Influence of a magnetic field on beta-processes in supernova matter

An influence of a magnetic field on beta-processes is investigated under conditions of a core-collapse supernova. For realistic magnetic fields reachable in astrophysical objects we obtain simple analytical expressions for reaction rates of beta-processes as well as the energy and momentum transferred from neutrinos and antineutrinos to the matter. Based on the results of one-dimensional simulations of a supernova explosion, we found that, in the magnetic field with the strength $B\sim {10}^{15}\mathrm{G}$, the quantities considered are modified by a few percents only and, as a consequence, the magnetic-field effects can be safely neglected, considering neutrino interaction and propagation in a supernova matter. The analytical results can be also applied for accretion discs formed at a merger of compact objects in close binary systems.

Figure 1

Definitions of vectors and angles used in the analysis. Here, ${\mathbf{n}}_B=\mathbf{B}/B$ is the unit vector along the magnetic-field strength, ${\mathbf{n}}_R$ specifies the star radial direction, $\mathbf{q}$ is the neutrino momentum.

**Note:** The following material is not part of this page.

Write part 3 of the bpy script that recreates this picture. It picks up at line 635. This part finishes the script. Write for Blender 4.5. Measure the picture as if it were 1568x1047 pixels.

The angles $\beta$, $\theta$, and $\vartheta$ between the vectors and the polar angle $\phi$ are also shown.

Figure 2

The protoneutron star (PNS) of radius $R_{\mathrm{PNS}}$ and momentum $\mathcal{F}$ transferred from neutrinos and antineutrinos to the matter at the point $M$, being at the distance $R$ from the PNS center. ${\mathbf{n}}_R$ and ${\mathbf{n}}_B$ are unit vectors in the radial direction from the PNS center and along the magnetic field strength, respectively.

Figure 3

The gain radius $R_{\mathrm{gain}}^{PV}$ from PROMETHEUS-VERTEX simulations [29].

Figure 4

The deviation of a gain radius $R_{\mathrm{gain}}(B=0)$ for a matter without the magnetic field, obtained by analytical calculations, from the gain radius $R_{\mathrm{gain}}^{PV}$ from PROMETHEUS-VERTEX simulations [29].

Figure 5

The deviation of a gain radius $R_{\mathrm{gain}}(B)$ in the presence of the magnetic field with $\cos \beta =1$ from an unmagnetized one. Magnetic field strengths are $B={10}^{15}\mathrm{G}$ (blue line) and $B={10}^{16}\mathrm{G}$ (green line).

Figure 6

The relative deviation of the proton-to-neutron reaction rate of beta-processes in the magnetic field from the unmagnetized case as a function of distance $R$ from the PNS center for several values of the time $t$ after a bounce and different directions of the magnetic field. Configurations of magnetic field are $\cos \beta =-1$ (top panel), $\cos \beta =0$ (middle panel) and $\cos \beta =1$ (bottom panel). Red lines: $t=0.1\sec$; orange: $t=0.5\sec$; yellow: $t=1.5\sec$; green: $t=4\sec$; cyan: $t=5.5\sec$; blue: $t=10\sec$; violet: $t=13\sec$.

Figure 7

The relative deviation of the total energy transferred from neutrinos and antineutrinos to the matter. The legend is the same as in Fig. 6.

Figure 8

The total momentum projection along the field, ${\mathcal{F}}_B(B)$, compared with the momentum projection ${\mathcal{F}}_r(0,0)$ on the radial direction. The legend is the same as in Fig. 6.

Figure 9

The relative deviation of the radial component, ${\mathcal{F}}_r(B,\cos \beta )$, of the total momentum transferred from neutrinos and antineutrinos to the matter from its representative value ${\mathcal{F}}_r(0,0)$, corresponding to the unmagnetized matter. The legend is the same as in Fig. 6.

Figure 10

The ratio ${\phi }_k(\eta )/{\phi }_k(\eta =0)$. Dotted line: $k=3$. Dashed line: $k=4$. Solid line: $k=5$.

Figure 11

The ratio ${\psi }_k(\eta )/{\phi }_k(\eta )$. Dotted line: $k=3$. Dashed line: $k=4$. Solid line: $k=5$.